Open up the box and what you find inside is a hinged wooden board that unfolds to create a 33 x 25 cm pitch. You assemble the plastic goals at each end and a cloth bag contains pegs that are slotted into holes in the pitch to represent players. There are nine holes on each side and you only use six pegs so, theoretically at least, there may be tactical choices to be made over where to position your pegs. In practice, we found there were advantages and disadvantages in every layout: pegs placed close to your goal in the hope that they might offer some protection against an opponent's shots at goal will just as easily give your opponent an opportunity to score from a rebound.


In practice the pegs mainly function as a scoring mechanic: you take one of your pegs off every time your opponent scores a goal. If the pegs were intended to offer any advantage then this would be the very opposite of a catch-up mechanic.


Forget tactics - Mini Plakks is a fast, fun dexterity game where players alternate in their attempts to flick the ball into their opponent's goal. You have control of a goalkeeper, so quick-reflex defending is at least as much of a requisite skill as accurate flicking. You win when you score a final goal from a rebound against the walls after all your opponent's pegs have gone, so the game's not over till that final ball hits the back of the net, which keeps the game exciting right up to the finish.

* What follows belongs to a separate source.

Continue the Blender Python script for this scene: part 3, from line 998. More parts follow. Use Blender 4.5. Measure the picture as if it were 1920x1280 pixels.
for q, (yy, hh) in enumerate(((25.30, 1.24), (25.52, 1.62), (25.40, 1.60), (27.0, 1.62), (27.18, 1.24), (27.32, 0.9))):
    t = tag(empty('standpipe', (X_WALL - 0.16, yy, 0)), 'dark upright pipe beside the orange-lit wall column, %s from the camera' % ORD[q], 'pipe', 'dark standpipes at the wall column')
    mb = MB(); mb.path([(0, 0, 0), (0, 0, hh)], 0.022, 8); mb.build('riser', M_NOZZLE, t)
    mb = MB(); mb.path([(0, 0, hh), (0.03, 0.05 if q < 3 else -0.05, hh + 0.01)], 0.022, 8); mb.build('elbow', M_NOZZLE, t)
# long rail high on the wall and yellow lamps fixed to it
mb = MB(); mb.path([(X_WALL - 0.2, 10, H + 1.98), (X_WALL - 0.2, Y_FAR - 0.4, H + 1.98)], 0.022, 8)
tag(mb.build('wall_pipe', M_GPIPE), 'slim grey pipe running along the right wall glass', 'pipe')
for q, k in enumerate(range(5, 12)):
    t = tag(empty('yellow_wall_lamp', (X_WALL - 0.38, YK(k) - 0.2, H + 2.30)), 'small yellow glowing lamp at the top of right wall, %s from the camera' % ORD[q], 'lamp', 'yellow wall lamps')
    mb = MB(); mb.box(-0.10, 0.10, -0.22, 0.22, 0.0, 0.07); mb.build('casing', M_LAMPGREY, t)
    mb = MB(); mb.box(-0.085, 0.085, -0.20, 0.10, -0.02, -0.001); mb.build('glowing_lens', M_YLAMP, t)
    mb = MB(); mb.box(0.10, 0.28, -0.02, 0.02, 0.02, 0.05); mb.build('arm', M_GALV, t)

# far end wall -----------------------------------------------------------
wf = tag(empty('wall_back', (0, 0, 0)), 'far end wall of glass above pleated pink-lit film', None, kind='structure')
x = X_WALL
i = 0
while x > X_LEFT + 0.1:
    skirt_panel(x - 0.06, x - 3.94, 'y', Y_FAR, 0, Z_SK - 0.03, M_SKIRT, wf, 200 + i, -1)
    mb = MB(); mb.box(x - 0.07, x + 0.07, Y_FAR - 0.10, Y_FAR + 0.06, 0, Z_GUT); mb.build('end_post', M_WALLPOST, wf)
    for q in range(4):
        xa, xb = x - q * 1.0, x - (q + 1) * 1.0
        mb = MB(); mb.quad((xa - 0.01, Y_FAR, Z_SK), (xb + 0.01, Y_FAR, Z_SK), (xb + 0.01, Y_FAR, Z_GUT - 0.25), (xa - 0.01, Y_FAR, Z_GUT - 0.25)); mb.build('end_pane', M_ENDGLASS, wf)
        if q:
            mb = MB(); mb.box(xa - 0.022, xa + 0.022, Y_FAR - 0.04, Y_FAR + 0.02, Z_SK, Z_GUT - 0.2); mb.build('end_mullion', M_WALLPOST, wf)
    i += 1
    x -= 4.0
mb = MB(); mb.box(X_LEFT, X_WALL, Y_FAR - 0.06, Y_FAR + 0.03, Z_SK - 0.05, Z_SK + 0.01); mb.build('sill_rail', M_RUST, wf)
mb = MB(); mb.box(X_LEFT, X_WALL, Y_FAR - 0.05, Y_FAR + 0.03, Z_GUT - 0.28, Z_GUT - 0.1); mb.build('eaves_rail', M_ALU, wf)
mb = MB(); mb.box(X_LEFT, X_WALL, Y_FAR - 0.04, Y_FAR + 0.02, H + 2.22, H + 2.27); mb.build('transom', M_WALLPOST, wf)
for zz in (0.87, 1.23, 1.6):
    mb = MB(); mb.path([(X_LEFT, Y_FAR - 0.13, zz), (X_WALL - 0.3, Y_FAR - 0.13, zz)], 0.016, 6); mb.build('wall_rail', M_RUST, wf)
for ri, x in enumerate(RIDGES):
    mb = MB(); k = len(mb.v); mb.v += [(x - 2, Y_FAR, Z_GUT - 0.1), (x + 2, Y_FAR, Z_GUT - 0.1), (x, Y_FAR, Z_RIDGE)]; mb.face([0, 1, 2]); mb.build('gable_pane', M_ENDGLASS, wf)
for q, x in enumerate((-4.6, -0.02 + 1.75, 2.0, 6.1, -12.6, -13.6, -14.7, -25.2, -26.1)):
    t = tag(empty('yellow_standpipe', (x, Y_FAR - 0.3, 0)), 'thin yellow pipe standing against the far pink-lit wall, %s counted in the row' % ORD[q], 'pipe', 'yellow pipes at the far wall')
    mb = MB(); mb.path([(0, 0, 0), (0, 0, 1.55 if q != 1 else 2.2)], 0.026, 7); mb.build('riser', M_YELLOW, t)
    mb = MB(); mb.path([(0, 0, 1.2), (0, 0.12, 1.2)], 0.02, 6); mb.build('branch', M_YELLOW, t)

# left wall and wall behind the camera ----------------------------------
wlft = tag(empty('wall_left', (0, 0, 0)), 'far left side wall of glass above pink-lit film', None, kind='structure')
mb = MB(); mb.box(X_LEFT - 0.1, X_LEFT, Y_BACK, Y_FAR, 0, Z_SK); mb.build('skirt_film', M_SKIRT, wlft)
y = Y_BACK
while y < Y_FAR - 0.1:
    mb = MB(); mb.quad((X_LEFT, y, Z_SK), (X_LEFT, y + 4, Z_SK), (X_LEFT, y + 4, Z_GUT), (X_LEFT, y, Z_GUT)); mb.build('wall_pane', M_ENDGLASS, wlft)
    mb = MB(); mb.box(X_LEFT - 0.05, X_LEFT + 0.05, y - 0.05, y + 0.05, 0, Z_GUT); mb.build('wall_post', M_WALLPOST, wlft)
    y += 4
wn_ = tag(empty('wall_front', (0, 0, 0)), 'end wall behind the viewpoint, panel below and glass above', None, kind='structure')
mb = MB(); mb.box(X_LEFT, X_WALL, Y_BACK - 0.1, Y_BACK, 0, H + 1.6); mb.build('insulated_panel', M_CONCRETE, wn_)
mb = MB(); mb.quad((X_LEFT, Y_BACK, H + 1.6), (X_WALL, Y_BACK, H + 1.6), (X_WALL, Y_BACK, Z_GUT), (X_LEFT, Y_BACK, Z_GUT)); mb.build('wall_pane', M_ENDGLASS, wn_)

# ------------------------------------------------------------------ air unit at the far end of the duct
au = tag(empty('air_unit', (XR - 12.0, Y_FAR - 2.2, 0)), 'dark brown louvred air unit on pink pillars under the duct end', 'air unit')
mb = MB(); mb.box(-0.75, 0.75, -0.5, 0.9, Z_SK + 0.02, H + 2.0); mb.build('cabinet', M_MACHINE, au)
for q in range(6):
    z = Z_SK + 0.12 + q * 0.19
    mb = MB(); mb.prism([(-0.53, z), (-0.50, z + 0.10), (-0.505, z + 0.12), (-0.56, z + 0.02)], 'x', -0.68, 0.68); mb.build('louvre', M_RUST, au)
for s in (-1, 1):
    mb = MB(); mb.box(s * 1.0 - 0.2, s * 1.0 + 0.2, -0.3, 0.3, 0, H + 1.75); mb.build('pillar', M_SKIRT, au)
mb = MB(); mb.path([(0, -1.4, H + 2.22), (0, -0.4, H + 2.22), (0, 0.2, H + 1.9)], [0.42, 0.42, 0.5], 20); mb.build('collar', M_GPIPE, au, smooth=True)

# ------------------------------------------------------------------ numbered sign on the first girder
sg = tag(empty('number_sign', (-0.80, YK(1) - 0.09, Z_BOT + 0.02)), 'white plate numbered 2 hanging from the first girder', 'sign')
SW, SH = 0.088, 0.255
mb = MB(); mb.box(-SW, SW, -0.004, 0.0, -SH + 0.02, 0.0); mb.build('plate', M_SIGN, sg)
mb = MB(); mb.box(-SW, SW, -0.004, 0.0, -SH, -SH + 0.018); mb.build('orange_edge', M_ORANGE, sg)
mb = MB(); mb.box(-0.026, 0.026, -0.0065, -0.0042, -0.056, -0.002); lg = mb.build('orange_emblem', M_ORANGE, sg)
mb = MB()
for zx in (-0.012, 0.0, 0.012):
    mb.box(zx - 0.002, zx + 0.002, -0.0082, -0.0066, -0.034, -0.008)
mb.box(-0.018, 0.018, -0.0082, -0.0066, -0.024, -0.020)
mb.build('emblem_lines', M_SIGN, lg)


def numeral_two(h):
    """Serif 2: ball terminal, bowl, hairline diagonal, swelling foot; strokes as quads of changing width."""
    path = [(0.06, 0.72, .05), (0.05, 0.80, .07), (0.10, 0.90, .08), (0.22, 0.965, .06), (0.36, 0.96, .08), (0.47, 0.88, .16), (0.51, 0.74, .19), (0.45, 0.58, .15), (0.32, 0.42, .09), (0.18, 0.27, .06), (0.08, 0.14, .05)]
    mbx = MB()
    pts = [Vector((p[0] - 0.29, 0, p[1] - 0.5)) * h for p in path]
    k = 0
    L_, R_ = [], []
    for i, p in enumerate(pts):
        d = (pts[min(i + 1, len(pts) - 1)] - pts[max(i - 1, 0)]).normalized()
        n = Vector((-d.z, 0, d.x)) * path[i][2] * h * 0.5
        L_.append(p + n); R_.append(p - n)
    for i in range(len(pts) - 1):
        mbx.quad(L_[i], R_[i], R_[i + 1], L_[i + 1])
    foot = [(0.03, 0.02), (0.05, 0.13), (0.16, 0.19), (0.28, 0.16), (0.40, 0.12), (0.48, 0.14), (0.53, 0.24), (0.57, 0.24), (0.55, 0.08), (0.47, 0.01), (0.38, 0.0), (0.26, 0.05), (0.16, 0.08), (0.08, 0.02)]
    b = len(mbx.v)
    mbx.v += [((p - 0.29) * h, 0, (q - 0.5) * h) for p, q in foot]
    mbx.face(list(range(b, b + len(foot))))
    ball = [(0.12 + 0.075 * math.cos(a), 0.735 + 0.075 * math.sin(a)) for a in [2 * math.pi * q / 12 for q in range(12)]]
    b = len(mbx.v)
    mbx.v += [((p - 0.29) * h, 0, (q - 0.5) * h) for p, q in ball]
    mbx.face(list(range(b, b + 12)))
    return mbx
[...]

There are cards that shake things up just a bit: each player chooses a card at the start of the game that they keep concealed until they choose to reveal it for its single-use effect... We found some cards were more useful than others. The card that lets you recover a 'player' (peg) has the effect of increasing the number of goals your opponent has to score to win. It's a much more reliable boost that the card that makes your next kick count as two goals if you score. The possibility tho' that your opponent might have taken the two goals card makes the 'nullify a goal' card the most valuable: at worst it has the same effect as the 'recover a player' card but it would negate two goals if your opponent's goal would've counted double. We wouldn't recommend choosing the card that just makes your opponent play their next three 'kicks' with their less dominant hand but there could be merit in choosing the card that prevents your opponent from using their goalkeeper for the next three 'kicks': if your flicks are usually on target, that card could potentially give you three goals.


A big plus for Mini Plakks is that it's never going to outstay its welcome: it doesn't take 90 minutes to finish a game. Even with good goalkeeping skills, you can expect to play Mini Plakks in around 15 minutes; less if players are not such dab hands at fending off each other's shots on goal. So it's a game you can probably play at half-time while watching a match.


As with other titles in the Plakks Entertainment range, Mini Plakks is well-made. It's a compact package that will make a great stocking filler for football-mad youngsters. And if the red and blue pegs aren't thematic enough for you, the game even comes with a sheet of stickers designed for you to use with a printer to print 'shirt' designs to match those of your favourite teams!